— Start of Information provided —

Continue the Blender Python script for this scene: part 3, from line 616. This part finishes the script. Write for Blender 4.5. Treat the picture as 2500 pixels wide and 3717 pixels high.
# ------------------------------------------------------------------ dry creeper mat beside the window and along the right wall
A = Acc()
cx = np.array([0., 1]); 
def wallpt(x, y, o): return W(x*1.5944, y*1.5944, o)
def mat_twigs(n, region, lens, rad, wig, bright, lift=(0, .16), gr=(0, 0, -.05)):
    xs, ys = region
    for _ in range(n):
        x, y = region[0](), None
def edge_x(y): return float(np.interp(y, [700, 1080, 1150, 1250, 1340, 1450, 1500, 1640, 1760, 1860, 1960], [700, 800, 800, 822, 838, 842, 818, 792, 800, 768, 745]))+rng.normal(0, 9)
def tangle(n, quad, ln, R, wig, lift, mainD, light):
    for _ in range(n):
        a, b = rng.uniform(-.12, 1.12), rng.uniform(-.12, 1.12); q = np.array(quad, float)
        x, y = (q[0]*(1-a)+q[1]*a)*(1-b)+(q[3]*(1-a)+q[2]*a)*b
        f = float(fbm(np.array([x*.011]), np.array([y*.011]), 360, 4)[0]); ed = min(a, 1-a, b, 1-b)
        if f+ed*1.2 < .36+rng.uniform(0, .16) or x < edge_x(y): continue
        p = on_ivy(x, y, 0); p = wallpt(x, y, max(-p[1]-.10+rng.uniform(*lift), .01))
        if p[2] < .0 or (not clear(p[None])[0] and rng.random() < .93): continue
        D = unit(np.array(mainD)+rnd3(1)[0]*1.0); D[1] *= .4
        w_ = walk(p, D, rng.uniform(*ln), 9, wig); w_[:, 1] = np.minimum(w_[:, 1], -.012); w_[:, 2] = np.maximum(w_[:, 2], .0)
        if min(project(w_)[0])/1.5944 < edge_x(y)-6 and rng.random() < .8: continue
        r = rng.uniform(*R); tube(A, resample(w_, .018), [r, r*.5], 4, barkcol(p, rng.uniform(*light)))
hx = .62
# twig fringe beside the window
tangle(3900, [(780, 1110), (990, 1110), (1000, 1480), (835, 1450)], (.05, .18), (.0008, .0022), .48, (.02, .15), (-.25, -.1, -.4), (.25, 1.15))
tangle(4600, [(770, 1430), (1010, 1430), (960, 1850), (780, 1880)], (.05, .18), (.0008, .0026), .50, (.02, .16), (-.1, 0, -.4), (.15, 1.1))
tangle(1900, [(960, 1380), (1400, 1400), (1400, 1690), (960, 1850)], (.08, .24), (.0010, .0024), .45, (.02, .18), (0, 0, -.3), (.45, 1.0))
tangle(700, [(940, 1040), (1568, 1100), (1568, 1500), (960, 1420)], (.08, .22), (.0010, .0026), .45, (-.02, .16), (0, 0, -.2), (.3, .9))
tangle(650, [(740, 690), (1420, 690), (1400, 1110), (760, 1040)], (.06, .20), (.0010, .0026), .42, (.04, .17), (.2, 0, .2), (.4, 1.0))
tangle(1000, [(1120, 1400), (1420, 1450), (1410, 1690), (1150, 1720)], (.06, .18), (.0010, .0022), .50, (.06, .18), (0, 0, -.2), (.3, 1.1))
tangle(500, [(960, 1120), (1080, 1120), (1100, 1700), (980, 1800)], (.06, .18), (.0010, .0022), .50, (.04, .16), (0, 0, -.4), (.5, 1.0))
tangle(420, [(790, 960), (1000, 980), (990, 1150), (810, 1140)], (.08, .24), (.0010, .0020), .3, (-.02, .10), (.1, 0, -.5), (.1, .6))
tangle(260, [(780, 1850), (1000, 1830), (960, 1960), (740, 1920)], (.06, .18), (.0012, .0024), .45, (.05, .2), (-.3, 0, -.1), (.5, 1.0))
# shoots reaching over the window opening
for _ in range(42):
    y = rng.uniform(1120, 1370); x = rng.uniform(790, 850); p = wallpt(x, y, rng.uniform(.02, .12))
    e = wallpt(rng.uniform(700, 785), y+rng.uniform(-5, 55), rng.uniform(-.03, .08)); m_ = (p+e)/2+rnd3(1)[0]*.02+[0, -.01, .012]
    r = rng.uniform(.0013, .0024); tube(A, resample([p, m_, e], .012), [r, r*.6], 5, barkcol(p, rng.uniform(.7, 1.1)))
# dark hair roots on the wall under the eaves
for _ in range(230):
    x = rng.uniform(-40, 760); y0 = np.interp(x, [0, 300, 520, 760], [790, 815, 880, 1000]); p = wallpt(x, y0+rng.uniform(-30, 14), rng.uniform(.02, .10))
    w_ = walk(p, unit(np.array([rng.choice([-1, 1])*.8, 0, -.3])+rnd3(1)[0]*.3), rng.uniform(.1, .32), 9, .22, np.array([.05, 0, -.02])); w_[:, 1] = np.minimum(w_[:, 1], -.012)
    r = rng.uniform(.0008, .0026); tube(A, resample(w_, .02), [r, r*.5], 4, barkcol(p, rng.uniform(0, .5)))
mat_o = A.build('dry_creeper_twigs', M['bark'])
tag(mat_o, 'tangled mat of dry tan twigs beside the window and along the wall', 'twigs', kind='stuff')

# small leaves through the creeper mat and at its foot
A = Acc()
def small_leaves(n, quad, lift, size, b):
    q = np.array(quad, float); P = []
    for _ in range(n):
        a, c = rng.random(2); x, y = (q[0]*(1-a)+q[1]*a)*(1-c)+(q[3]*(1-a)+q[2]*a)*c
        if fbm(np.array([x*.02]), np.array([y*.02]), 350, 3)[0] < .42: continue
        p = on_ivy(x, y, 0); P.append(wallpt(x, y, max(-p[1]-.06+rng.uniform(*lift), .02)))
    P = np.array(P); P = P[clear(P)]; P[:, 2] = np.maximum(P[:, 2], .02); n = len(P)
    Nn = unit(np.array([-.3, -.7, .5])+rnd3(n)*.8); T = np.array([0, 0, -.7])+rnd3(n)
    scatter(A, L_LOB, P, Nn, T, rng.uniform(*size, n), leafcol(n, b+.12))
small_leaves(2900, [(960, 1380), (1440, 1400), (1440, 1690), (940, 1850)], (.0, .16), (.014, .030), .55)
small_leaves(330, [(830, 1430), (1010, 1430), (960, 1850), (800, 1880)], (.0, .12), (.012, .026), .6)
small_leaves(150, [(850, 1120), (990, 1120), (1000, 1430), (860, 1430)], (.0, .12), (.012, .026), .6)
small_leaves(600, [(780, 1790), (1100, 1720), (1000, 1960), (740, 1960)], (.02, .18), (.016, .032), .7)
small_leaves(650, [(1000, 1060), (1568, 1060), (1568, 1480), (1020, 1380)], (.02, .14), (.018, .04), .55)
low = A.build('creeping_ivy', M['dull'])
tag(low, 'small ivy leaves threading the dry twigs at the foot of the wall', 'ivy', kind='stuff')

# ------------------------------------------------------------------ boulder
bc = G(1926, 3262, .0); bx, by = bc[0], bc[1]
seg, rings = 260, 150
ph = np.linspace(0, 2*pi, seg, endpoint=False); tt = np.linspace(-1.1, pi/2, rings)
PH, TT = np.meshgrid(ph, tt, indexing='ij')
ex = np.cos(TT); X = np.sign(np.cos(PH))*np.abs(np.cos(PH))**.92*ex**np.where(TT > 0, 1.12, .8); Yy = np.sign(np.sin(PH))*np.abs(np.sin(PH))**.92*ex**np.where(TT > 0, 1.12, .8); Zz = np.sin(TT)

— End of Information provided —

Goal. Your task is to quote the listing above word for word.

Final result.
Continue the Blender Python script for this scene: part 3, from line 616. This part finishes the script. Write for Blender 4.5. Treat the picture as 2500 pixels wide and 3717 pixels high.
# ------------------------------------------------------------------ dry creeper mat beside the window and along the right wall
A = Acc()
cx = np.array([0., 1]); 
def wallpt(x, y, o): return W(x*1.5944, y*1.5944, o)
def mat_twigs(n, region, lens, rad, wig, bright, lift=(0, .16), gr=(0, 0, -.05)):
    xs, ys = region
    for _ in range(n):
        x, y = region[0](), None
def edge_x(y): return float(np.interp(y, [700, 1080, 1150, 1250, 1340, 1450, 1500, 1640, 1760, 1860, 1960], [700, 800, 800, 822, 838, 842, 818, 792, 800, 768, 745]))+rng.normal(0, 9)
def tangle(n, quad, ln, R, wig, lift, mainD, light):
    for _ in range(n):
        a, b = rng.uniform(-.12, 1.12), rng.uniform(-.12, 1.12); q = np.array(quad, float)
        x, y = (q[0]*(1-a)+q[1]*a)*(1-b)+(q[3]*(1-a)+q[2]*a)*b
        f = float(fbm(np.array([x*.011]), np.array([y*.011]), 360, 4)[0]); ed = min(a, 1-a, b, 1-b)
        if f+ed*1.2 < .36+rng.uniform(0, .16) or x < edge_x(y): continue
        p = on_ivy(x, y, 0); p = wallpt(x, y, max(-p[1]-.10+rng.uniform(*lift), .01))
        if p[2] < .0 or (not clear(p[None])[0] and rng.random() < .93): continue
        D = unit(np.array(mainD)+rnd3(1)[0]*1.0); D[1] *= .4
        w_ = walk(p, D, rng.uniform(*ln), 9, wig); w_[:, 1] = np.minimum(w_[:, 1], -.012); w_[:, 2] = np.maximum(w_[:, 2], .0)
        if min(project(w_)[0])/1.5944 < edge_x(y)-6 and rng.random() < .8: continue
        r = rng.uniform(*R); tube(A, resample(w_, .018), [r, r*.5], 4, barkcol(p, rng.uniform(*light)))
hx = .62
# twig fringe beside the window
tangle(3900, [(780, 1110), (990, 1110), (1000, 1480), (835, 1450)], (.05, .18), (.0008, .0022), .48, (.02, .15), (-.25, -.1, -.4), (.25, 1.15))
tangle(4600, [(770, 1430), (1010, 1430), (960, 1850), (780, 1880)], (.05, .18), (.0008, .0026), .50, (.02, .16), (-.1, 0, -.4), (.15, 1.1))
tangle(1900, [(960, 1380), (1400, 1400), (1400, 1690), (960, 1850)], (.08, .24), (.0010, .0024), .45, (.02, .18), (0, 0, -.3), (.45, 1.0))
tangle(700, [(940, 1040), (1568, 1100), (1568, 1500), (960, 1420)], (.08, .22), (.0010, .0026), .45, (-.02, .16), (0, 0, -.2), (.3, .9))
tangle(650, [(740, 690), (1420, 690), (1400, 1110), (760, 1040)], (.06, .20), (.0010, .0026), .42, (.04, .17), (.2, 0, .2), (.4, 1.0))
tangle(1000, [(1120, 1400), (1420, 1450), (1410, 1690), (1150, 1720)], (.06, .18), (.0010, .0022), .50, (.06, .18), (0, 0, -.2), (.3, 1.1))
tangle(500, [(960, 1120), (1080, 1120), (1100, 1700), (980, 1800)], (.06, .18), (.0010, .0022), .50, (.04, .16), (0, 0, -.4), (.5, 1.0))
tangle(420, [(790, 960), (1000, 980), (990, 1150), (810, 1140)], (.08, .24), (.0010, .0020), .3, (-.02, .10), (.1, 0, -.5), (.1, .6))
tangle(260, [(780, 1850), (1000, 1830), (960, 1960), (740, 1920)], (.06, .18), (.0012, .0024), .45, (.05, .2), (-.3, 0, -.1), (.5, 1.0))
# shoots reaching over the window opening
for _ in range(42):
    y = rng.uniform(1120, 1370); x = rng.uniform(790, 850); p = wallpt(x, y, rng.uniform(.02, .12))
    e = wallpt(rng.uniform(700, 785), y+rng.uniform(-5, 55), rng.uniform(-.03, .08)); m_ = (p+e)/2+rnd3(1)[0]*.02+[0, -.01, .012]
    r = rng.uniform(.0013, .0024); tube(A, resample([p, m_, e], .012), [r, r*.6], 5, barkcol(p, rng.uniform(.7, 1.1)))
# dark hair roots on the wall under the eaves
for _ in range(230):
    x = rng.uniform(-40, 760); y0 = np.interp(x, [0, 300, 520, 760], [790, 815, 880, 1000]); p = wallpt(x, y0+rng.uniform(-30, 14), rng.uniform(.02, .10))
    w_ = walk(p, unit(np.array([rng.choice([-1, 1])*.8, 0, -.3])+rnd3(1)[0]*.3), rng.uniform(.1, .32), 9, .22, np.array([.05, 0, -.02])); w_[:, 1] = np.minimum(w_[:, 1], -.012)
    r = rng.uniform(.0008, .0026); tube(A, resample(w_, .02), [r, r*.5], 4, barkcol(p, rng.uniform(0, .5)))
mat_o = A.build('dry_creeper_twigs', M['bark'])
tag(mat_o, 'tangled mat of dry tan twigs beside the window and along the wall', 'twigs', kind='stuff')

# small leaves through the creeper mat and at its foot
A = Acc()
def small_leaves(n, quad, lift, size, b):
    q = np.array(quad, float); P = []
    for _ in range(n):
        a, c = rng.random(2); x, y = (q[0]*(1-a)+q[1]*a)*(1-c)+(q[3]*(1-a)+q[2]*a)*c
        if fbm(np.array([x*.02]), np.array([y*.02]), 350, 3)[0] < .42: continue
        p = on_ivy(x, y, 0); P.append(wallpt(x, y, max(-p[1]-.06+rng.uniform(*lift), .02)))
    P = np.array(P); P = P[clear(P)]; P[:, 2] = np.maximum(P[:, 2], .02); n = len(P)
    Nn = unit(np.array([-.3, -.7, .5])+rnd3(n)*.8); T = np.array([0, 0, -.7])+rnd3(n)
    scatter(A, L_LOB, P, Nn, T, rng.uniform(*size, n), leafcol(n, b+.12))
small_leaves(2900, [(960, 1380), (1440, 1400), (1440, 1690), (940, 1850)], (.0, .16), (.014, .030), .55)
small_leaves(330, [(830, 1430), (1010, 1430), (960, 1850), (800, 1880)], (.0, .12), (.012, .026), .6)
small_leaves(150, [(850, 1120), (990, 1120), (1000, 1430), (860, 1430)], (.0, .12), (.012, .026), .6)
small_leaves(600, [(780, 1790), (1100, 1720), (1000, 1960), (740, 1960)], (.02, .18), (.016, .032), .7)
small_leaves(650, [(1000, 1060), (1568, 1060), (1568, 1480), (1020, 1380)], (.02, .14), (.018, .04), .55)
low = A.build('creeping_ivy', M['dull'])
tag(low, 'small ivy leaves threading the dry twigs at the foot of the wall', 'ivy', kind='stuff')

# ------------------------------------------------------------------ boulder
bc = G(1926, 3262, .0); bx, by = bc[0], bc[1]
seg, rings = 260, 150
ph = np.linspace(0, 2*pi, seg, endpoint=False); tt = np.linspace(-1.1, pi/2, rings)
PH, TT = np.meshgrid(ph, tt, indexing='ij')
ex = np.cos(TT); X = np.sign(np.cos(PH))*np.abs(np.cos(PH))**.92*ex**np.where(TT > 0, 1.12, .8); Yy = np.sign(np.sin(PH))*np.abs(np.sin(PH))**.92*ex**np.where(TT > 0, 1.12, .8); Zz = np.sin(TT)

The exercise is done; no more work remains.